A Democratic Socialists of America member vying to be Los Angeles’ Zohran Mamdani went off the rails on live radio — lashing out at a reporter while bungling basic questions about how she’d govern the nation’s second-largest city.
The tense clash erupted during a sit-down with KNX News when mayoral hopeful Rae Huang tangled with veteran City Hall reporter Craig Fiegener — growing increasingly frustrated as he pressed her on key issues such as taxes and policing, according to audio of the exchange obtained by The Post.
The fireworks started almost immediately, as Huang hyped the “Overpaid CEO Tax” — a proposed ballot measure to dramatically hike taxes on top-earning business executives — saying the money would be routed into housing.
“We will be benefiting off of these CEO taxes,” Huang said. “We need to make sure that this money, from our CEOs, our billionaires, goes into housing, which we desperately need here in Los Angeles.”
Fiegener pressed for specifics. “How are you going to do it?” he asked. “It’s not cheap — where is our money going right now?”
“Our money is going into band-aid solutions,” Huang replied.
Asked to name those solutions, Huang pointed at law enforcement.
“One of them is, for example, the police,” she said. “The LAPD just doubled their staff without the city allow — without the city approval.”
Fiegener corrected her, noting the Los Angeles Police Department has not doubled in size.

City leaders are currently debating whether to fund roughly 240 additional officers — and even that proposal remains uncertain.
But Huang didn’t retreat.
She accused the department of “going rogue” and claimed there was “no accountability” in local government — despite acknowledging moments earlier that authority at City Hall was divided among the mayor, City Council, controller and city attorney.
The exchange grew sharper when Fiegener turned to Huang’s qualifications to run the nation’s second-largest city.
“I’m a neighbor here in Los Angeles.
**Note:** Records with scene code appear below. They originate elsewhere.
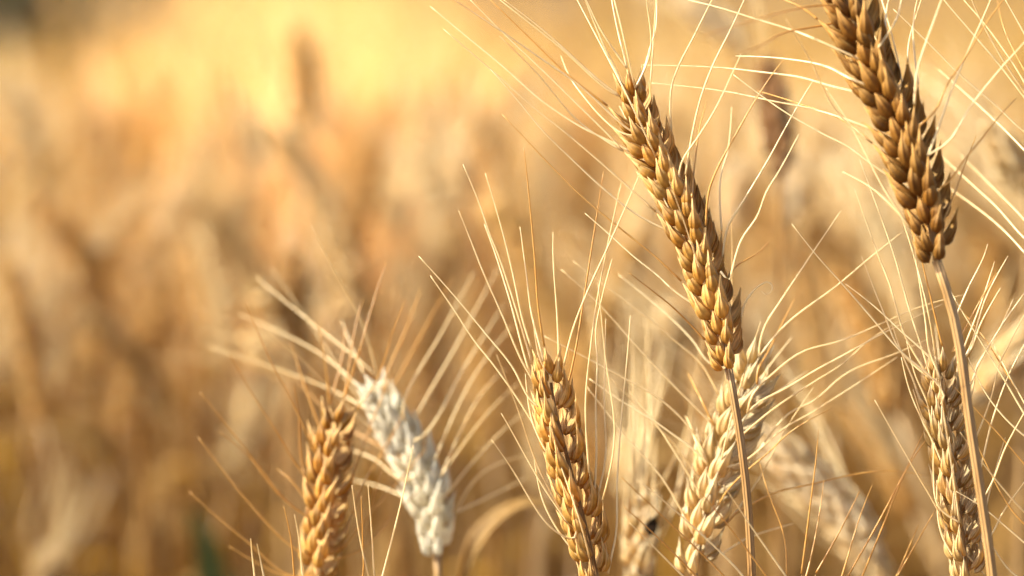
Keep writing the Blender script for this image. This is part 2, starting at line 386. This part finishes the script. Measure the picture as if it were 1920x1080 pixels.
C_AWNS = [
 (.0,(1343,750),(1332,710),(1315,682),(1275,647),(1240,617),(1160,555),(1075,490)), (.01,(1358,708),(1330,680),(1300,640),(1267,605),(1222,565),(1160,515)),
 (.0,(1333,803),(1270,730),(1187,642),(1125,572),(1052,505)), (.0,(1315,838),(1280,787),(1225,740),(1175,712),(1107,675),(1020,630)),
 (.004,(1305,847),(1262,815),(1220,785),(1170,755),(1105,710)), (-.004,(1305,890),(1262,830),(1220,787),(1172,737),(1135,697)), (.004,(1292,892),(1255,832),(1235,802),(1180,735)),
 (.0,(1280,962),(1240,895),(1167,812),(1135,770),(1100,725)), (-.01,(1424,650),(1435,610),(1460,570),(1495,517),(1535,457),(1577,395)),
 (-.004,(1410,670),(1472,610),(1570,535),(1635,480),(1692,435)), (.0,(1410,742),(1450,700),(1500,662),(1580,638),(1652,607),(1727,575),(1810,552)),
 (-.004,(1415,760),(1475,727),(1537,690),(1580,667),(1652,627),(1767,570)), (.004,(1387,817),(1450,767),(1525,717),(1580,682),(1625,642),(1685,602)),
 (.0,(1395,860),(1450,807),(1480,775),(1525,752),(1580,705),(1602,692),(1682,662),(1737,637)), (.006,(1385,870),(1475,800),(1525,772),(1580,737),(1682,670)),
 (-.02,(1312,995),(1337,965),(1362,922),(1395,887),(1437,852),(1482,810),(1560,765)), (.0,(1380,962),(1410,945),(1450,925),(1525,907),(1590,892),(1665,882),(1737,892)),
 (.004,(1375,1025),(1395,1012),(1420,1002),(1487,982)), (.02,(1420,700),(1440,660),(1470,600),(1490,560)), (.02,(1405,740),(1440,690),(1485,632)), (.02,(1400,780),(1450,740),(1515,695)),
 (.02,(1320,760),(1300,720),(1290,700)), (.015,(1310,840),(1295,800),(1285,780)),
]
D_AWNS = [
 (.0,(1003,665),(980,600),(963,520),(945,445),(910,325)), (.0,(998,690),(960,555),(935,480),(917,435),(900,385),(868,308)), (.008,(994,700),(955,560),(930,480),(908,420)),
 (-.006,(1000,715),(980,680),(940,587),(910,520),(875,432),(860,395)), (.004,(1015,660),(1007,630),(997,590),(985,500),(975,425)), (-.004,(1017,650),(1010,585),(1002,480),(990,350),(982,275)),
 (.004,(1047,665),(1045,600),(1037,480),(1037,435)), (.0,(1062,690),(1075,615),(1097,557),(1132,480),(1170,395),(1200,325)), (.006,(1070,700),(1082,640),(1090,590),(1107,480),(1132,320)),
 (.004,(1095,880),(1098,750),(1107,655),(1120,560),(1135,480),(1165,342)), (.0,(1112,930),(1118,860),(1117,750),(1120,680),(1117,620),(1130,552),(1148,485)),
 (.004,(1118,960),(1135,860),(1133,750),(1136,597)), (.0,(1145,1050),(1155,1000),(1157,910),(1163,810),(1168,750),(1175,680),(1182,592)),
 (.004,(1005,775),(995,750),(960,687),(910,625),(852,555),(785,480)), (.006,(1015,830),(972,750),(922,680),(890,640),(847,575),(807,517)),
 (-.002,(1070,990),(1040,945),(1020,915),(985,855),(960,810),(940,775)), (-.006,(1075,1010),(1040,995),(955,872),(922,825)), (.0,(1085,1045),(1050,1000),(1020,945),(1000,850)),
 (.002,(1040,880),(1015,830),(998,790),(985,700)), (-.008,(1060,760),(1050,720),(1020,690),(1000,600)),
]
E_AWNS = [
 (-.004,(600,870),(580,825),(545,747),(515,692),(460,567)), (-.004,(590,928),(540,847),(525,820),(480,750),(430,665)), (.0,(590,968),(530,932),(495,887),(435,810),(375,735)),
 (-.006,(588,960),(520,925),(465,855),(412,810)), (.0,(595,1045),(537,1017),(460,935),(420,885),(372,820)), (.004,(590,1078),(540,1077),(465,1017),(402,965),(355,922)),
 (-.004,(618,755),(612,700),(603,640),(595,602)), (.01,(622,745),(642,665),(647,610)), (.01,(640,740),(655,685),(665,620),(680,560)), (.02,(650,915),(690,810),(740,690)),
 (.02,(645,965),(677,917),(717,847),(760,770)), (.02,(647,1017),(690,967),(745,905),(800,840)), (.02,(630,1072),(677,1030),(745,960),(800,905)), (.01,(600,800),(570,720),(545,640)),
 (.01,(635,1020),(590,960),(545,900),(520,880)), (.0,(588,1090),(520,1075),(472,1050),(430,1025)),
]
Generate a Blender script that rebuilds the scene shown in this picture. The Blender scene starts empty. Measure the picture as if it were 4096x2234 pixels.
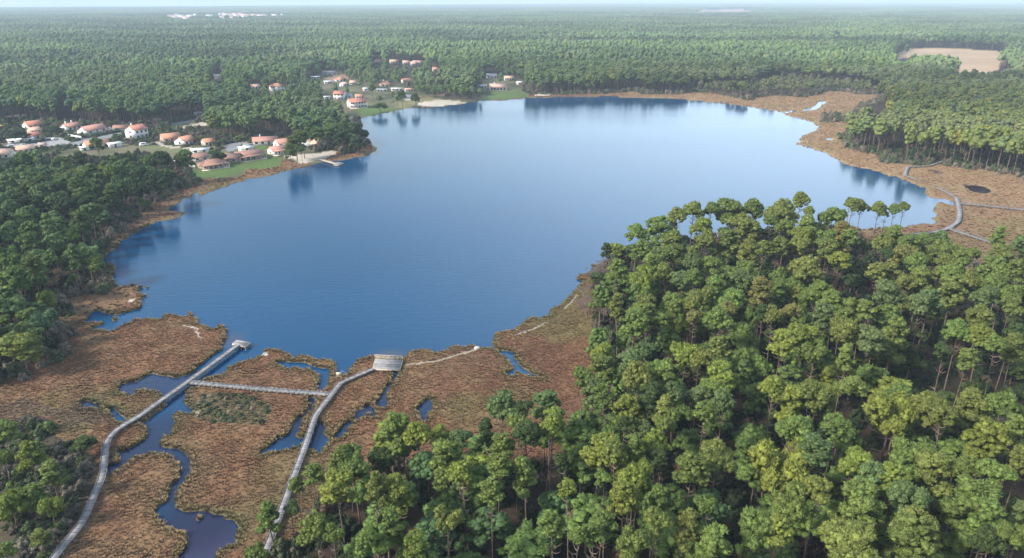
import bpy, math, random
import numpy as np
from mathutils import Vector
random.seed(7)
RS = np.random.RandomState(11)
R = math.radians
scene = bpy.context.scene
col = scene.collection
# ------------------------------------------------------------------ camera
H, FPX, HOR = 80.0, 2925.0, -2.0
PITCH = math.atan((1117 - HOR) / FPX)
cd = bpy.data.cameras.new('camera'); cam = bpy.data.objects.new('camera', cd); col.objects.link(cam)
cam.location = (0, 0, H); cam.rotation_euler = (math.pi / 2 - PITCH, 0, 0)
cd.sensor_fit = 'HORIZONTAL'; cd.sensor_width = 36; cd.lens = 36 * FPX / 4096
cd.clip_start = 1; cd.clip_end = 80000
scene.camera = cam
# ------------------------------------------------------------------ sky, sun, exposure
SUN_EL, SUN_AZ = R(36), R(-115)          # azimuth from +Y towards +X (sun on the left, a little behind the camera)
SKY_STRENGTH, SUN_STRENGTH, HAZE = 0.145, 3.8, 0.00015
w = bpy.data.worlds.new('World'); scene.world = w; w.use_nodes = True
nt = w.node_tree; bg = nt.nodes['Background']
sky = nt.nodes.new('ShaderNodeTexSky'); sky.sky_type = 'NISHITA'; sky.sun_disc = False
sky.sun_elevation = SUN_EL; sky.sun_rotation = SUN_AZ; sky.air_density = 1.4; sky.dust_density = 2.2; sky.ozone_density = 1.2
tc = nt.nodes.new('ShaderNodeTexCoord'); mp = nt.nodes.new('ShaderNodeMapping'); mp.inputs['Scale'].default_value = (1.2, 1.2, 4.5)
nz = nt.nodes.new('ShaderNodeTexNoise'); nz.inputs['Scale'].default_value = 1.6; nz.inputs['Detail'].default_value = 5
cr = nt.nodes.new('ShaderNodeValToRGB'); cr.color_ramp.elements[0].position = .36; cr.color_ramp.elements[1].position = .72
# a thin bright cloud bank over the far right shore (its reflection whitens that end of the lake)
dp = nt.nodes.new('ShaderNodeVectorMath'); dp.operation = 'DOT_PRODUCT'; dp.inputs[1].default_value = (math.sin(R(42)) * .97, math.cos(R(42)) * .97, .22)
mr = nt.nodes.new('ShaderNodeMapRange'); mr.interpolation_type = 'SMOOTHSTEP'; mr.inputs[1].default_value = .55; mr.inputs[2].default_value = 1.0; mr.inputs[3].default_value = 0; mr.inputs[4].default_value = 1.0
mx0 = nt.nodes.new('ShaderNodeMath'); mx0.operation = 'MULTIPLY_ADD'; mx0.inputs[1].default_value = .18
mix = nt.nodes.new('ShaderNodeMix'); mix.data_type = 'RGBA'; mix.clamp_factor = True
mix.inputs[7].default_value = (7.0, 8.8, 10.6, 1)
L = nt.links.new
L(tc.outputs['Generated'], mp.inputs[0]); L(mp.outputs[0], nz.inputs['Vector']); L(nz.outputs['Fac'], cr.inputs[0])
L(tc.outputs['Generated'], dp.inputs[0]); L(dp.outputs['Value'], mr.inputs[0])
L(cr.outputs[0], mx0.inputs[0]); L(mr.outputs[0], mx0.inputs[2]); L(mx0.outputs[0], mix.inputs[0])
L(sky.outputs[0], mix.inputs[6]); L(mix.outputs[2], bg.inputs[0]); bg.inputs[1].default_value = SKY_STRENGTH
sd_ = bpy.data.lights.new('sun', 'SUN'); sun = bpy.data.objects.new('sun', sd_); col.objects.link(sun)
sd_.energy = SUN_STRENGTH; sd_.angle = R(8.0); sd_.color = (1, .945, .86)
sv = Vector((math.sin(SUN_AZ) * math.cos(SUN_EL), math.cos(SUN_AZ) * math.cos(SUN_EL), math.sin(SUN_EL)))
sun.rotation_euler = sv.to_track_quat('Z', 'Y').to_euler()
vs = scene.view_settings; vs.view_transform = 'Standard'; vs.look = 'None'; vs.exposure = 0.78; vs.gamma = 1; vs.use_curve_mapping = False
scene.render.engine = 'CYCLES'; cy = scene.cycles
cy.use_denoising = True; cy.denoiser = 'OPENIMAGEDENOISE'; cy.max_bounces = 5; cy.diffuse_bounces = 2; cy.glossy_bounces = 2; cy.transmission_bounces = 2
cy.volume_bounces = 0; cy.transparent_max_bounces = 4; cy.sample_clamp_indirect = 4
# ------------------------------------------------------------------ geometry helpers
CP, SP = math.cos(PITCH), math.sin(PITCH)
def G(px, py, z=0.0):                      # photo pixel (4096 wide) -> point of the world at height z
    x = (px - 2048) / FPX; y = (1117 - py) / FPX
    t = (z - H) / (-SP + y * CP)
    return (x * t, (CP + y * SP) * t)
def SC(x, y, z):                           # world -> photo pixel, and depth
    dz = z - H
    d = y * CP - dz * SP; u = y * SP + dz * CP
    return 2048 + FPX * x / d, 1117 - FPX * u / d, d
CR = {'D': (0, 0, .62891), '1': (0, 400, 2.509), '2': (600, 0, 2.509), '3': (1000, 200, 2.1046), '4': (0, 1100, 2.509), '5': (0, 1660, 2.447),
      '6': (900, 1200, 2.509), 'R3': (1900, 900, 2.509), 'R6': (1300, 1660, 2.447), 'R7': (1900, 0, 2.1046), 'R1': (3000, 0, 2.341), 'R2': (3300, 560, 3.1935),
      'A': (2400, 760, 2.509), 'B': (3072, 900, 2.509), 'C': (1900, 1400, 2.509), 'Q': (2200, 1674, 2.509), 'E': (3072, 1560, 2.085), 'F': (980, 1500, 1.914), 'L': (0, 560, 2.195)}
def px(c, x, y):
    o = CR[c]; return o[0] + x / o[2], o[1] + y / o[2]
def P(c, s, z=0.0):
    v = [float(a) for a in s.replace(',', ' ').split()]
    return [G(*px(c, v[i], v[i + 1]), z) for i in range(0, len(v), 2)]
def vnoise(x, y, s, seed=0):
    x = np.asarray(x, float) / s; y = np.asarray(y, float) / s
    xi = np.floor(x).astype(np.int64); yi = np.floor(y).astype(np.int64); fx = x - xi; fy = y - yi
    fx = fx * fx * (3 - 2 * fx); fy = fy * fy * (3 - 2 * fy)
    def h(a, b):
        n = (a * 374761393 + b * 668265263 + seed * 974634777) & 0xffffffff
        n = ((n ^ (n >> 13)) * 1274126177) & 0xffffffff
        return ((n ^ (n >> 16)) & 0xffff) / 65535.0
    return (h(xi, yi) * (1 - fx) + h(xi + 1, yi) * fx) * (1 - fy) + (h(xi, yi + 1) * (1 - fx) + h(xi + 1, yi + 1) * fx) * fy
def fbm(x, y, s, o=4, seed=0):
    t = 0; a = .5; n = 0
    for i in range(o):
        t = t + a * vnoise(x, y, s / 2 ** i, seed + i * 7); n += a; a *= .5
    return t / n
def inside(poly, x, y):
    x = np.asarray(x, float); y = np.asarray(y, float); r = np.zeros(x.shape, bool); n = len(poly)
    for i in range(n):
        x0, y0 = poly[i]; x1, y1 = poly[(i + 1) % n]
        if y0 == y1: continue
        c = ((y0 > y) != (y1 > y)) & (x < (x1 - x0) * (y - y0) / (y1 - y0) + x0)
        r ^= c
    return r
def sdist(poly, x, y, closed=True):        # signed distance, negative inside
    p = np.array(poly); q = np.roll(p, -1, 0)
    if not closed: p, q = p[:-1], q[:-1]
    d = np.full(x.shape, 1e18)
    for (ax, ay), (bx, by) in zip(p, q):
        ex, ey = bx - ax, by - ay
        t = np.clip(((x - ax) * ex + (y - ay) * ey) / (ex * ex + ey * ey + 1e-9), 0, 1)
        d = np.minimum(d, (x - ax - t * ex) ** 2 + (y - ay - t * ey) ** 2)
    d = np.sqrt(d)
    return np.where(inside(poly, x, y), -d, d) if closed else d
# ------------------------------------------------------------------ outlines of the place
LAKE = P('4', '1155 0 1130 20 1160 80 1185 110 1260 115 1330 100 1400 92 1450 110 1450 130 1410 155 1440 185 1468 215 1440 260 1435 310 1400 345 1300 370 1200 405 1150 420 1100 415 1040 395 990 370 940 375 900 400 890 440 840 470 785 490 850 498 905 490 960 490 1030 480 1050 495 1000 520 920 540 1000 545 1060 540 1070 565 1130 560 1180 530 1240 510 1330 480 1340 445 1400 455 1480 445 1560 460 1630 455 1650 400 1700 395 1760 410 1830 425 1885 415 1900 385 1930 400 1945 430 1990 440 2010 480 2090 510 2130 555 2170 545 2200 510 2250 515 2275 570 2260 640 2225 690 2245 730 2280 745 2200 780 2110 850 2050 910 1985 925 1970 970 1900 1020 1760 1050 1700 1030 1580 1020 1500 1005 1440 1050 1380 1080 1300 1085 1270 1110 1210 1090 1195 1150 1190 1190 1250 1205 1300 1200 1290 1222 1340 1205 1350 1180 1410 1155 1440 1165 1500 1160 1590 1180 1625 1210 1625 1240 1650 1265 1680 1310 1640 1360 1560 1390')
LAKE += P('5', '1450 60 1350 70 1330 92 1400 110 1450 150 1465 200 1440 250 1370 290 1300 340 1220 370 1185 375 1180 440 1230 450 1180 480 1110 500 1070 510 1072 580 1110 570 1180 500 1240 460 1340 400 1390 390 1440 355 1500 360 1550 372 1600 360 1650 370 1690 400 1740 430 1760 480 1795 540 1770 600 1740 650 1700 690 1670 770 1660 830 1620 870 1560 900 1540 940 1510 970 1560 1010 1600 1060 1680 1100 1720 1130 1800 1140 1860 1190 1850 1250 1800 1310 1740 1405 1700 1500 2060 1500 2090 1340 2130 1290 2200 1290 2265 1250 2260 1180 2290 1110 2250 1060 2170 1050 2160 1000 2080 990 2020 955 1950 950 1850 960 1760 940 1700 910 1690 850 1710 790 1750 720 1800 670 1840 620 1850 540 1850 500 1820 430 1790 400 1740 360 1680 340 1600 345 1540 330 1530 290 1545 240 1600 215 1660 180 1660 140 1700 100 1700 50 1665 0')
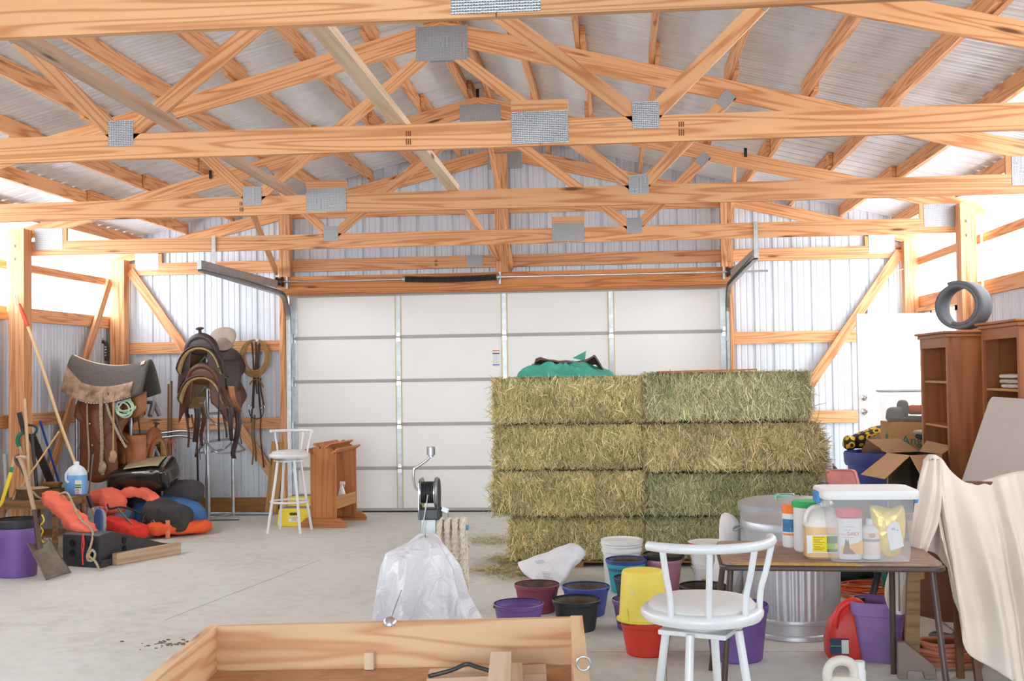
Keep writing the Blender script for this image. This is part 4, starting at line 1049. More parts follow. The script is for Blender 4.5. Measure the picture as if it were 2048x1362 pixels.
m.tube(curve([c, c + V(-.12, 0, .03), c + V(-.22, 0, -.02)], 4), .004, 5); m.build('orange_tape', ORFLAG, t)
# lariat and bridles
lp = []
for k in range(24 * 13):
    a = k / 24 * 2 * PI; j = k // 24
    rr = 1 + .13 * math.sin(j * 2.1 + 1); sh_ = .016 * math.sin(j * 1.7)
    lp.append((-4.555 + sh_ + .158 * rr * math.sin(a), 14.13 - .006 * (j % 5), 1.965 + .215 * (rr if math.cos(a) < 0 else 1) * math.cos(a) + .02 * math.sin(j * 1.3) * (math.cos(a) < 0)))
t = thing('lariat', 'coiled tan lariat rope hanging on the girt left of the overhead door', 'rope', (-4.555, 14.1, 1.7))
MB().tube(lp, .0075, 6).build('coil', mat('lariat_tan', 'B08B55', rough=.7, var=.25, scale=20), t, smooth=True)
MB().tube([(-4.52, 14.08, 2.19), (-4.50, 14.075, 2.16)], .018, 8).build('tie', LABELW, t)
t = thing('bridle', 'leather bridles with reins and bits hanging below the coiled lariat', 'bridle', (-4.54, 14.12, .9))
for k, (x, z0, z1) in enumerate(((-4.60, 2.15, 1.15), (-4.565, 2.15, 1.32), (-4.53, 2.12, 1.50), (-4.50, 2.14, 1.2), (-4.47, 1.70, 1.30))):
    MB().sheet(lambda u, v: (x + .02 * math.sin(v * 4 + k) + (u - .5) * .022, 14.145 - .01 * k * .3, z0 + (z1 - z0) * v), 1, 14).build('strap', LEATHERB if k % 2 else LEATHER, t, solid=.005)
MB().tube(curve([(-4.62, 14.10, 1.62), (-4.56, 14.09, 1.68), (-4.48, 14.09, 1.66), (-4.44, 14.10, 1.58)], 6), .009, 6).build('browband', LEATHERT, t)
MB().tube(curve([(-4.63, 14.10, 1.30), (-4.60, 14.09, 1.22), (-4.53, 14.09, 1.19), (-4.46, 14.09, 1.22), (-4.44, 14.10, 1.30)], 6), .007, 6).build('bit', DKSTEEL, t)
for x in (-4.615, -4.45): MB().tube([(x + .022 * math.cos(a * PI / 8), 14.09, 1.33 + .03 * math.sin(a * PI / 8)) for a in range(16)], .005, 6, closed=True).build('ring', STEEL, t)
for k, (x, z1) in enumerate(((-4.585, .62), (-4.555, .66), (-4.475, .58))):
    MB().tube(curve([(x, 14.1, 1.24), (x - .01, 14.1, 1.0), (x + .01, 14.09, .8), (x - .005 + .02 * k, 14.08, z1)], 6), .0095, 6).build('rein', mat('rein_%d' % k, ('8a6f45', '6d5a3c', '6b3f28')[k], rough=.8, var=.3, scale=60), t)
one('board', 'rough pale board leaning against the left door post behind the white stool', 'board', MB().board((-4.358, 14.117, 0.000), (-4.231, 14.000, 0.897), .16, .03, (1, 0, 0)), wood('rough_board', 'BE955C', '8A6438', rings=6, contrast=.6))
for k, (px_, lab) in enumerate((((-4.739, 14.438, 0.000), 'small reddish brick at the foot of the back wall, nearer the pipe rack'), ((-4.643, 14.489, 0.000), 'small reddish brick at the foot of the back wall, nearer the leaning board'))):
    one('brick', lab, 'brick', MB().box(V(px_) + V(0, 0, .045 + .02 * k), (.14, .09, .075), .5 + k, M=Matrix.Rotation(.5 + k, 3, 'Z') @ Matrix.Rotation(.35 * k, 3, 'Y')), mat('old_brick_%d' % k, 'A87466', rough=.9, var=.2, scale=20), bevel=.006)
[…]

I’m a mother here in Los Angeles. I’m a community organizer here in Los Angeles,” Huang said. “I’ve been here for over 10 years organizing with our community members. That should be a résumé enough.”
Fiegener laid out the scale of the job: A roughly $13 billion city budget and massive departments like the Los Angeles Department of Water and Power, which oversees billions in annual cash flow.
“That’s a lot to take on with half that leadership experience at such a large level,” he said. “How do you do it?”
“I’m gonna do it. I’m excited to get started,” Huang replied.
She then compared herself to New York City’s newly elected DSA-backed mayor Mamdani, while incorrectly suggesting he had no prior governing experience.
When Fiegener noted Mamdani had served as a state assemblyman, Huang accused the reporter of bias.
“This is exactly the kind of pushback that we get from media people like yourself,” she said, cutting him off.
“I’m just asking a question,” Figner resonded, saying voters deserved tough scrutiny of anyone seeking the office.
The interview ended awkwardly, with Huang stumbling over her own age — first saying she was 42 before correcting herself to 43 — as the segment wrapped without resolution.
Huang announced a few months ago her candidacy in the June Democratic primary against Los Angeles Mayor Karen Bass.